Да разве дело в этом? Чувство родины - это чувство ДОМА. Много у нас людей,
считающих эту страну своим домом, свой город своим домом, да хотя бы свою улицу
своим домом? Достаточно посмотреть на унылые лица большинства наших городов
и сел, - разве к СВОЕМУ ДОМУ можно так относиться? То-то же "Моя хата с
краю", - вот и все украинское чувство родины.
"Критиковать да обличать всегда проще простого, - останавливает меня внутренний
голос. - А как сделать - не других, а хотя бы самого себя - патриотом? Есть
у тебя рецепты? И откуда оно вообще берется, это самое чувство родины?"
Нет у меня рецептов. Можно очень долго рассуждать о том, почему для одного человека
весь земной шар - дом, а другой не чувствует себя как дома даже в собственной
квартире. Знаю одно: если гордость за свою страну - чувство социальное, выращиваемое
родителями, социальными институтами и государственной пропагандой (посмотрите
на Америку!), то чувство родины, чувство дома - это нечто совершенно мистическое.

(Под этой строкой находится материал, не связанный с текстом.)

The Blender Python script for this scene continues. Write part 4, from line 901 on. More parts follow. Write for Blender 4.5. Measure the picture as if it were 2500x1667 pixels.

И приходит оно свыше. Это чувство причастности к земле, по которой ходишь, и
к тому, что на этой земле происходит. Это чувство сопричастности с людьми, которые
живут в этой стране вместе с тобой (даже если они ругаются матом в транспорте,
бьют друг другу морду в парламенте или не платят налоги), ощущение этих людей
РОДНЫМИ. Понимание того, что это и есть ТВОЙ МИР, и ты за него в ответе.
Есть у меня место на Владимирской горке, где это самое мистическое чувство почему-то
включается. А может быть, это просто просыпается генетическая память: глядя
на застывшую фигуру князя Владимира, прикрывающего собой город, и расстилающуюся
перед ним необъятную гладь Днепра, я чувствую себя древним русичем, стоящим
на земле предков и зорко смотрящим вдаль: что-то готовит нам грядущий день?